Glenn Stevens has added his credibility to the view that, faced with an income shock that might occur once or twice in a century, the federal government ought to consider a “stabilisation fund” to smooth future volatility in economic conditions.
The Reserve Bank governor’s starting point for that part of his speech to the Committee for Economic Development of Australia last night was that Australia’s terms of trade are as high as anything experienced since Federation. It was, however, not possible to know whether that increase in the terms of trade was permanent or temporary. Past episodes tended not to be permanent but they sometimes lasted for several years and for long enough to be “very disruptive”.
If the rise in income was only temporary, Stevens said, it would make sense to allow the income gain to flow into a higher stock of savings which would then be available to fund future consumption, including during periods of temporarily weak terms of trade.
Stevens talked about the implications of a permanent or persistent change for the structure of the economy, but said the most prudent assumption might be that the terms of trade will be persistently higher than they used to be by enough that there would be a need to accommodate structural change in the economy but not by so much that we shouldn’t seek to save the surge in national income occurring in the “next year or two”.
In the longer term the economy’s increased exposure to larger emerging economies like China and India raised the prospect that they might continue to grow strongly but, as with all economies, still have business cycles. The result may be that Australia experiences faster average growth in income but with more variability.
If that were the case we could seek to smooth consumption through changes in spending and fluctuations in saving and, “in then most ambitious version of this approach” seek to hold those savings in assets that provided some sort of natural hedge against or weren’t correlated with the variability of trading partners. He subsequently referred to a stabilisation fund.
Economist and Reserve Bank board member Warwick McKibbin and others (The Grattan Institute’s Saul Eslake and BHP Billiton’s Marius Kloppers are among those who share McKibbin’s views) have argued that we should use the windfall of the terms of resources-inspired trade boom to establish a new Norwegian-style sovereign wealth fund.
McKibbin says the fund should hold its assets offshore to dampen the effects of excess demand on the domestic economy and spreading the income shock from the resources boom over a longer period. The income from the fund could be repatriated as the boom deflated or — as Stevens indicated — during the down periods in what could by a volatile cycle.
As McKibbin noted in a Business Spectator interview in July, the sort of recycling of the resources windfall that the government envisages is to impose a mining resource rent tax but use it for recurrent spending, which just stimulates near term domestic demand.
In any downturn in resources, of course, that would magnify the negative shock to the economy.
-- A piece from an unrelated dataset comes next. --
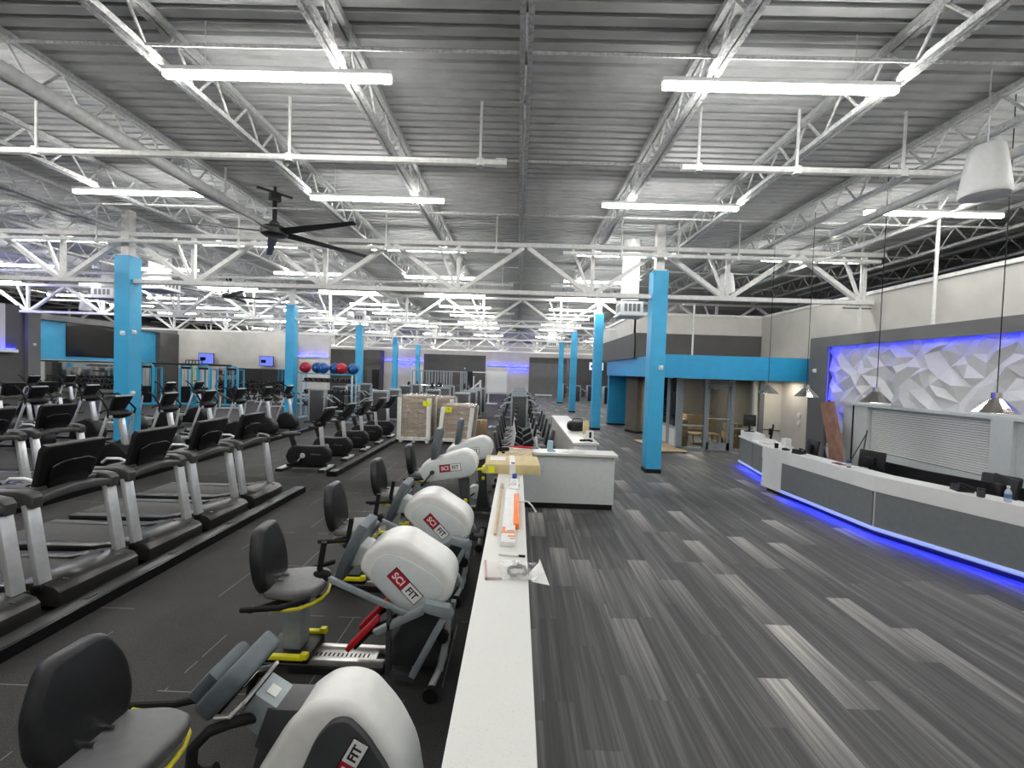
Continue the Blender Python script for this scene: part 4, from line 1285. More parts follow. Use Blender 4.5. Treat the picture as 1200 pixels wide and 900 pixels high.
def stepper(name, label, loc, rz=0.0, turn=0.0):
    """seated stepper: white sloping shell, linkage arms, foot plates; local x = world X + 1.3"""
    t = thing(name, label, 'exercise machine', loc, rz, 'white seated steppers along the low wall')
    seat_unit(t, -0.42, turn)
    slide_rail(t, -0.66, 0.32)
    mb = MB()
    P = [(0.13, 0.86), (0.17, 0.99), (0.30, 1.075), (0.40, 1.10), (0.50, 1.085), (0.80, 0.90), (0.86, 0.81), (0.86, 0.70), (0.82, 0.63), (0.54, 0.51), (0.42, 0.57)]
    mb.prism(rounded(P, 0.05, 3), 'y', -0.18, 0.18, 0.045, 4)
    sh = part('shell', mb, M['shroud_top'], t, 'white sloping machine shell', angle=50)
    mb = MB()
    P2 = [(0.22, 0.84), (0.28, 0.96), (0.36, 1.0), (0.5, 0.96), (0.72, 0.84), (0.79, 0.76), (0.78, 0.68), (0.53, 0.55), (0.44, 0.60)]
    for s in (-1, 1):
        mb = MB(); mb.prism(rounded(P2, 0.05, 3), 'y', s * 0.165, s * 0.186, 0.006); part('side_cover', mb, M['shroud'], sh, 'pale grey side cover')
    mb = MB(); mb.prism([(0.04, 0.84), (0.16, 0.86), (0.22, 0.98), (0.10, 1.02)], 'y', -0.10, 0.10, 0.02, 3); part('neck', mb, M['shroud'], t)
    T = Matrix.Translation((0.05, 0, 0.96)) @ Matrix.Rotation(0.42, 4, 'Y')
    mb = MB(); mb.prism([(-0.10, -0.24), (0.10, -0.24), (0.18, -0.1), (0.18, 0.16), (0.13, 0.24), (-0.13, 0.24), (-0.18, 0.16), (-0.18, -0.1)], 'x', -0.04, 0.04, 0.018, 3)
    c = part('console', xf(mb, T), M['slate'], t, 'slate grey console')
    mb = MB(); mb.box((-0.042, 0, 0.06), (0.004, 0.22, 0.16)); part('screen', xf(mb, T), M['screen'], c, smooth=False)
    mb = MB(); mb.prism([(0.36, 0.66), (0.52, 0.60), (0.80, 0.70), (0.80, 0.30), (0.72, 0.08), (0.40, 0.08), (0.34, 0.2), (0.48, 0.45)], 'y', -0.12, 0.12, 0.02); part('drive_case', mb, M['charcoal'], t)
    for s in (-1, 1):
        y = s * 0.24
        mb = MB(); mb.bar((-0.06, y + s * 0.02, 0.83), (0.52, y, 0.575), 0.034, 0.04, 0.006); mb.bar((0.41, y, 0.60), (0.60, y, 0.57), 0.02, 0.02)
        part('arm_lever', mb, M['silver_paint'], t, 'grey arm lever')
        mb = MB(); mb.tube([(-0.05, y + s * 0.02, 0.82), (-0.10, y + s * 0.02, 0.86), (-0.12, y + s * 0.02, 0.90), (-0.09, y + s * 0.02, 1.10)], 0.022, 8); mb.ball((-0.10, y + s * 0.02, 0.86), (0.07, 0.035, 0.03), 10, 6)
        part('grip', mb, M['rubber'], t, 'black hand grip')
        mb = MB(); mb.prism([(0.28, 0.44), (0.32, 0.41), (0.66, 0.58), (0.68, 0.64), (0.64, 0.64)], 'y', y - 0.025, y + 0.025, 0.008)
        mb.prism([(0.64, 0.63), (0.67, 0.68), (0.85, 0.65), (0.88, 0.59), (0.86, 0.555), (0.68, 0.60)], 'y', y - 0.04, y + 0.04, 0.012)
        part('rocker_link', mb, M['silver_paint'], t, 'grey rocker link')
        mb = MB(); mb.bar((0.82, y, 0.58), (0.58, y, 0.10), 0.045, 0.05, 0.006); part('rear_strut', mb, M['silver_paint'], t)
        mb = MB(); mb.bar((0.40, y, 0.62), (0.40, y, 0.12), 0.035, 0.05, 0.006); mb.bar((0.40, y, 0.12), (0.60, y, 0.08), 0.04, 0.04); part('upright_strut', mb, M['charcoal'], t)
        T = Matrix.Translation((0.18, s * 0.14, 0.36)) @ Matrix.Rotation(0.75, 4, 'Y')
        mb = MB(); mb.prism([(-0.05, -0.17), (0.05, -0.17), (0.045, 0.15), (-0.03, 0.17), (-0.045, 0.15)], 'x', -0.02, 0.02, 0.008); mb.v = [(p[0], p[1], p[2]) for p in mb.v]
        pd = part('foot_plate', xf(mb, T), M['red'], t, 'red foot plate')
        mb = MB(); mb.box((0.03, 0, 0), (0.03, 0.07, 0.26), 0.006); part('sole', xf(mb, T), M['rubber'], pd)
        mb = MB(); mb.bar((0.20, s * 0.14, 0.34), (0.42, s * 0.12, 0.5), 0.035, 0.03); part('foot_lever_arm', mb, M['black_metal'], t)
    mb = MB(); mb.tube([(0.55, -0.1, 0.08), (0.60, -0.02, 0.1), (0.62, 0.02, 0.1), (0.55, 0.1, 0.08)], 0.02, 8)
    mb.tube([(0.73, -0.34, 0.07), (0.76, -0.2, 0.09), (0.78, 0, 0.1), (0.76, 0.2, 0.09), (0.73, 0.34, 0.07)], 0.026, 10); mb.bar((0.77, 0, 0.1), (0.6, 0, 0.12), 0.06, 0.05); mb.bar((0.83, -0.1, 0.50), (0.78, -0.16, 0.1), 0.04, 0.04); mb.bar((0.83, 0.1, 0.50), (0.78, 0.16, 0.1), 0.04, 0.04)
    part('front_foot', mb, M['silver'], t, 'chromed front foot')
    for s in (-1, 1):
        mb = MB(); mb.tube([(0.745, s * 0.36 - 0.02, 0.06), (0.745, s * 0.36 + 0.02, 0.06)], 0.055, 16); part('wheel', mb, M['rubber'], t)
        mb = MB(); mb.tube([(0.80, s * 0.22 - 0.02, 0.40), (0.80, s * 0.22 + 0.02, 0.40)], 0.045, 14); part('wheel', mb, M['rubber'], t)
    scifit_logo(t, 0.50, -0.189, 0.755, -0.80, 0.088)
    return t
stepper('seated_stepper', 'white seated stepper with grey arm levers, nearest machine with its whole seat in view', (-1.3, 3.36, 0), 0.0, 0.12)
stepper('seated_stepper', 'white seated stepper, the second sloping white machine from the camera', (-1.3, 4.6, 0), 0.0, 0.05)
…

Stevens referred to the “next year or two” — a period during which, because it refused to wind back its stimulus program, the Gillard government will still be presiding over a budget deficit.
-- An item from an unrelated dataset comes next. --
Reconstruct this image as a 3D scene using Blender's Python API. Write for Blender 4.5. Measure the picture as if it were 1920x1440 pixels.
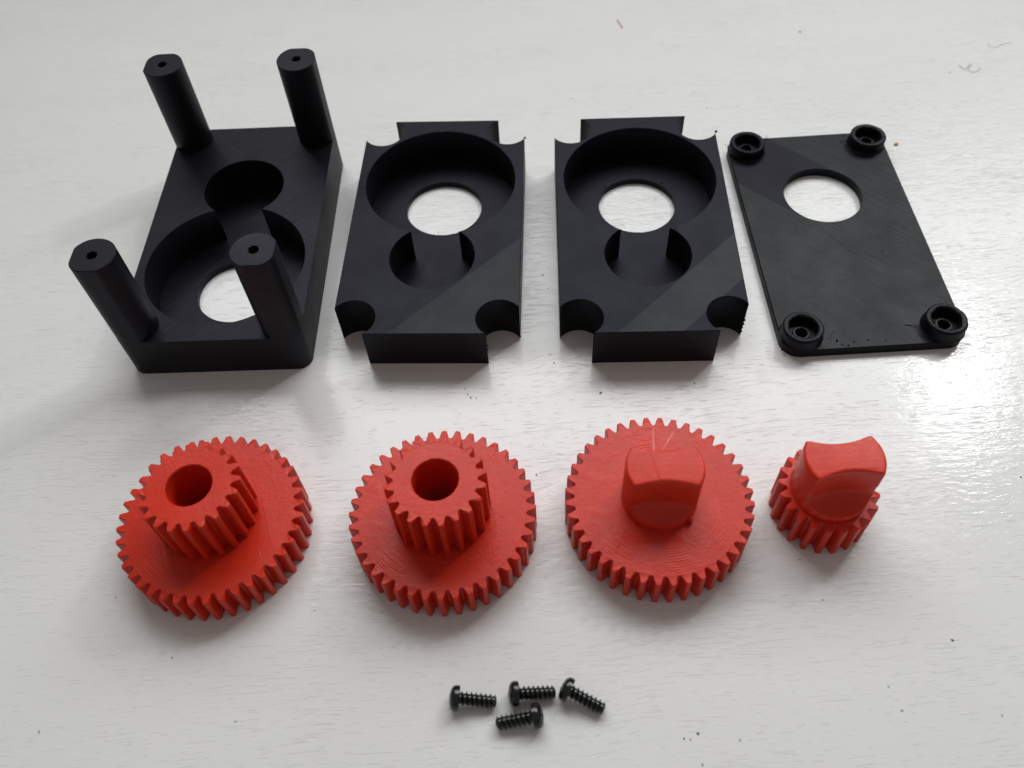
import bpy, bmesh, math, random
from mathutils import Vector, Matrix
from mathutils.geometry import tessellate_polygon

# ------------------------------------------------------------------ scene reset
for o in list(bpy.data.objects):
    bpy.data.objects.remove(o, do_unlink=True)
scene = bpy.context.scene
COL = scene.collection
MM = 0.001
rnd = random.Random(7)
PI = math.pi

# ------------------------------------------------------------------ camera
cam_d = bpy.data.cameras.new('camera')
cam = bpy.data.objects.new('camera', cam_d)
COL.objects.link(cam)
pit, roll = math.radians(54.848), math.radians(-4.118)
r0 = Vector((1, 0, 0)); u0 = Vector((0, math.sin(pit), math.cos(pit)))
X = r0 * math.cos(roll) + u0 * math.sin(roll)
Y = u0 * math.cos(roll) - r0 * math.sin(roll)
Zb = X.cross(Y)
m = Matrix((X, Y, Zb)).transposed().to_4x4()
m.translation = Vector((0, -130, 183.609)) * MM
cam.matrix_world = m
cam_d.sensor_width = 36.0
cam_d.lens = 36.0 * 1626.8 / 1920.0
cam_d.clip_start = 0.01
cam_d.clip_end = 20
cam_d.dof.use_dof = True
cam_d.dof.focus_distance = 0.218
cam_d.dof.aperture_fstop = 17
scene.camera = cam

# ------------------------------------------------------------------ room light
world = bpy.data.worlds.new('World'); scene.world = world
world.use_nodes = True
bg = world.node_tree.nodes['Background']
bg.inputs['Color'].default_value = (1.0, 0.965, 0.92, 1)
bg.inputs['Strength'].default_value = 0.21

# the window: an upright pane behind the table, off to the right, its sill above the table
def pane(name, x, y, z, w, h, power, col, aim=None):
    l = bpy.data.lights.new(name, 'AREA'); l.shape = 'RECTANGLE'
    l.size = w; l.size_y = h; l.energy = power; l.color = col
    o = bpy.data.objects.new(name, l); COL.objects.link(o)
    o.location = (x, y, z)
    d = Vector((0, 1, 0)) if aim is None else (Vector((x, y, z)) - Vector(aim))
    o.rotation_euler = d.to_track_quat('Z', 'Y').to_euler()
    return o
pane('window_light', 0.16, 0.45, 0.69, 0.95, 0.66, 10.0, (0.95, 0.98, 1.0))
pane('window_bright_sky', 0.53, 0.44, 0.675, 0.085, 0.062, 0.80, (1.0, 0.99, 0.97), (0.1, 0, 0))

vs = scene.view_settings
vs.view_transform = 'Standard'; vs.look = 'None'; vs.exposure = 0.07; vs.gamma = 1.0
vs.use_curve_mapping = False
scene.render.engine = 'CYCLES'

# ------------------------------------------------------------------ materials
class NT:
    def __init__(s, name):
        s.mat = bpy.data.materials.new(name); s.mat.use_nodes = True
        s.t = s.mat.node_tree; s.b = s.t.nodes['Principled BSDF']
    def n(s, typ, **kw):
        nd = s.t.nodes.new(typ)
        for k, v in kw.items(): setattr(nd, k, v)
        return nd
    def L(s, a, b): s.t.links.new(a, b)
    def math(s, op, a, b=None, c=None, clamp=False):
        nd = s.n('ShaderNodeMath', operation=op, use_clamp=clamp)
        for i, v in enumerate((a, b, c)):
            if v is None: continue
            if isinstance(v, (int, float)): nd.inputs[i].default_value = v
            else: s.L(v, nd.inputs[i])
        return nd.outputs[0]
    def vmath(s, op, a, b=None, out=0):
        nd = s.n('ShaderNodeVectorMath', operation=op)
        for i, v in enumerate((a, b)):
            if v is None: continue
            if isinstance(v, tuple): nd.inputs[i].default_value = v
            else: s.L(v, nd.inputs[i])
        return nd.outputs[out]
    def mapping(s, vec, scale=(1, 1, 1), rot=(0, 0, 0), loc=(0, 0, 0)):
        mp = s.n('ShaderNodeMapping')
        mp.inputs['Scale'].default_value = scale; mp.inputs['Rotation'].default_value = rot
        mp.inputs['Location'].default_value = loc
        s.L(vec, mp.inputs['Vector']); return mp.outputs[0]
    def noise(s, vec, scale, detail=2, rough=0.5, dist=0.0):
        nd = s.n('ShaderNodeTexNoise'); nd.inputs['Scale'].default_value = scale
        nd.inputs['Detail'].default_value = detail; nd.inputs['Roughness'].default_value = rough
        nd.inputs['Distortion'].default_value = dist
        s.L(vec, nd.inputs['Vector']); return nd.outputs['Fac']
    def ramp(s, fac, stops):
        nd = s.n('ShaderNodeValToRGB'); e = nd.color_ramp.elements
        while len(e) < len(stops): e.new(0.5)
        for i, (p, c) in enumerate(stops):
            e[i].position = p; e[i].color = c if len(c) == 4 else (*c, 1)
        s.L(fac, nd.inputs[0]); return nd.outputs[0]
    def mixc(s, fac, a, b):
        nd = s.n('ShaderNodeMix', data_type='RGBA')
        for k, v in ((0, fac), (6, a), (7, b)):
            if isinstance(v, (int, float)): nd.inputs[k].default_value = v
            elif isinstance(v, tuple): nd.inputs[k].default_value = (*v, 1) if len(v) == 3 else v
            else: s.L(v, nd.inputs[k])
        return nd.outputs[2]
    def mixv(s, fac, a, b):
        nd = s.n('ShaderNodeMix', data_type='VECTOR')
        for k, v in ((0, fac), (4, a), (5, b)):
            if isinstance(v, (int, float)): nd.inputs[k].default_value = v
            elif isinstance(v, tuple): nd.inputs[k].default_value = v
            else: s.L(v, nd.inputs[k])
        return nd.outputs[1]
    def bump(s, h, dist, strength=1.0, normal=None):
        nd = s.n('ShaderNodeBump'); nd.inputs['Distance'].default_value = dist
        nd.inputs['Strength'].default_value = strength
        s.L(h, nd.inputs['Height'])
        if normal is not None: s.L(normal, nd.inputs['Normal'])
        return nd.outputs[0]

def mat_table():
    s = NT('white_woodgrain_laminate')
    co = s.n('ShaderNodeTexCoord').outputs['Object']
    co = s.mapping(co, scale=(1000, 1000, 1000))                # millimetres
    warp = s.n('ShaderNodeTexNoise'); warp.inputs['Scale'].default_value = 0.028
    warp.inputs['Detail'].default_value = 2
    s.L(co, warp.inputs['Vector'])
    wv = s.vmath('MULTIPLY', s.vmath('SUBTRACT', warp.outputs['Color'], (0.5, 0.5, 0.5)), (0, 5, 0))
    p = s.vmath('ADD', co, wv)
    p = s.mapping(p, rot=(0, 0, math.radians(-1.0)))
    # pores: short thin hairline strokes pressed into a smooth face
    a = s.noise(s.mapping(p, scale=(0.075, 2.3, 1)), 1.0, 2, 0.6)
    b = s.noise(s.mapping(p, scale=(0.24, 3.2, 1), loc=(31, 7, 0)), 1.0, 1, 0.5)
    dens = s.noise(s.mapping(p, scale=(0.014, 0.06, 1), loc=(4, 9, 2)), 1.0, 2, 0.5)
    thr = s.math('MULTIPLY', s.math('SUBTRACT', dens, 0.5), 0.22)
    pa = s.ramp(s.math('SUBTRACT', a, thr), [(0.308, (0, 0, 0)), (0.355, (1, 1, 1))])
    pb = s.ramp(s.math('SUBTRACT', b, thr), [(0.290, (0, 0, 0)), (0.340, (1, 1, 1))])
    h = s.math('MINIMUM', pa, pb)
    fine = s.noise(s.mapping(p, scale=(0.8, 2.4, 1)), 1.0, 2, 0.5)
    big = s.noise(s.mapping(p, scale=(0.05, 0.09, 1)), 1.0, 2, 0.5)
    h2 = s.math('ADD', h, s.math('MULTIPLY', fine, 0.30))
    h2 = s.math('ADD', h2, s.math('MULTIPLY', big, 0.8))
    s.L(s.bump(h2, 0.000034, 1.0), s.b.inputs['Normal'])
    tone = s.noise(s.mapping(p, scale=(0.01, 0.016, 1)), 1.0, 3, 0.55)
    c = s.ramp(tone, [(0.3, (0.712, 0.700, 0.680)), (0.7, (0.745, 0.735, 0.718))])
    s.L(s.mixc(s.math('MULTIPLY', s.math('SUBTRACT', 1.0, h), 0.02), c, (0.42, 0.40, 0.38)), s.b.inputs['Base Color'])
    flake = s.noise(s.mapping(p, scale=(0.16, 0.5, 1), loc=(3, 1, 5)), 1.0, 4, 0.65)
    s.L(s.bump(s.math('ADD', s.math('MULTIPLY', h, 1.4), s.math('MULTIPLY', flake, 0.85)), 0.00013, 1.0), s.b.inputs['Coat Normal'])
    s.b.inputs['Coat Weight'].default_value = 0.55
    s.b.inputs['Coat Roughness'].default_value = 0.10
    ro = s.ramp(big, [(0.3, (0.40, 0.40, 0.40)), (0.7, (0.50, 0.50, 0.50))])
    s.L(ro, s.b.inputs['Roughness'])
    s.b.inputs['Specular IOR Level'].default_value = 0.22
    return s.mat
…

The sensible policy would be to dedicate the proceeds of the MRRT to establishing a new fund, creating a relief valve to ease the pressure on the domestic economy and taking out an insurance policy against a either a subsidence in the terms of trade or increased volatility in them and in our economic settings.
Whether one can get sensible policy given the awkward balance of federal parliament is debatable, but at least Stevens has, in the RBA’s usual subtle way, lent his support to the concept that for a variety of reasons the windfall from the once-in-several-generations resources boom should be saved rather than frittered away.